In fact, many federal agencies and private companies have been at work for months or years. They haven’t been implementing the actual algorithms, which were only formally finalized today after years of extensive testing that saw many promising candidates discarded along the way as NIST, NSA, or independent researchers found hidden weak points. Instead, they’ve been laying the groundwork by taking inventory of their existing systems, hunting through deeply buried subroutines to find all the instances of oldschool encryption they’ll have to replace.

So, on the bright side, the three NIST standards formally released today — and a fourth expected to release by New Year’s — are familiar to cybersecurity professionals and thoroughly tested after almost a decade of often highly publicized development. On the dark side, though, there are plenty of nasty surprises lurking in networks, internet-of-things devices, and possibly even weapons systems, all of which will take time and technical talent to fix.

“I’m sure that organizations will discover plenty of practical surprises as they migrate their systems over to PQC — for example, discovering that certain devices have traditional cryptography algorithms unexpectedly hard-coded in,” Parker said. “But these issues should all be fixable. I don’t think there are any true deal-breakers lurking out there.”

Of course, “fixable” does not mean “easily” or “cheaply.”

Now For The Hard Part

“The quantum community has waited a long time for these standards, more than eight years,” said Arthur Herman, director of the Quantum Alliance Inititiative at the Hudson Institute. “After some initial problems with some of the algorithm nominees — one was hacked by someone using a conventional laptop — it looks like NIST engineers have finally arrived at a set of standards and related algorithms that can bear the brunt of a future quantum computer attack, but also provide full protection against a conventional hack.”

This need for a double-sided defense, against both near-future quantum hacks and existing “classical” ones, is one further complicating factor for cybersecurity teams. It’s possible to have separate PQC and conventional cybersecurity systems running side by side, but some experts argue for combining them.

Quantinuum, for instances, recommends a “hybrid” and “layered” defense. They aim to combie established cybersecurity protocols, the newly announced PQC algorithms, and novel quantum technologies, such as using quantum computers to generate random numbers as “seeds” for encryption calculations. The NSA has declined to mandate a hybrid approach [PDF] but Germany’s BSI, among others, has endorsed it [PDF].

Some experts, like Hudson’s Herman, go yet further and argue for using quantum phenomena directly to send small amounts of crucial data, such as encryption keys. The best-known techniques rely on the so-called quantum entanglement connecting pairs of quantum particles even after they’re physically separated, a phenomenon Einstein famously derided as “spooky action as a distance,” but which has now proven practicable in experiments. While US agencies have been publicly and profoundly skeptical that this “quantum key distribution”will prove practical, China has invested heavily in QKD, including one earth-to-satellite demonstration.

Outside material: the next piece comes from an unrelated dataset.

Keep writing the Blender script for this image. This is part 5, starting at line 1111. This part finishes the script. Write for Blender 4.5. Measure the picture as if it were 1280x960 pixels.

“Both NIST and NSA have been resistant… even though the Chinese and Europeans and South Koreans have been pushing ahead with Q [quantum] cryptography for years,” Herman said.

In the near term, though, there’s a lot of hard work ahead just to implement the algorithms announced today. On the government side, defense and intelligence agencies will have to issue binding regulations and promote best practices, both for their own subordinates and for the companies with which they do business. On the industry side, cybersecurity companies will need to build PQC software, and perhaps even new hardware, that fulfills those federal requirements.

“We’ll need firm guidance by our national security agencies, not just NIST and the Department of Commerce, to get the standards implemented,” said Herman, who helped draft the Quantum Security Preparedness Act passed in 2022. “That’s going to be a tough assignment, including at DoD. At a time when CMMC [the Pentagon’s troubled Cybersecurity Maturity Model Certification process] has struggled just to get minimum standards for conventional cybersecurity adopted by defense companies, shifting attention to quantum security standards will require heroic, I’d even say super-heroic, efforts.”

Overall, the experts argued, it’s not safe for agencies and companies to handwave the quantum threat as something their favorite cybersecurity vendor will take care of (for a price). They’ll have to be, at least, informed consumers in the face of a bewildering variety of new products.

“I suspect that vendors of communication and cybersecurity systems will be the ones doing most of the legwork,” Parker said. “But every organization that handles sensitive information should now be asking their cybersecurity vendors for their plans and timelines for transitioning to PQC.”

So this is going to take a while, and it might be a wild ride as hackers discover new technologies and defenders rush to counter them. “There are no surprise changes in the released standards [themselves],” said Jones. “It is still prudent, however, to plan for rapid algorithm changes. We simply don’t know what the future may hold.”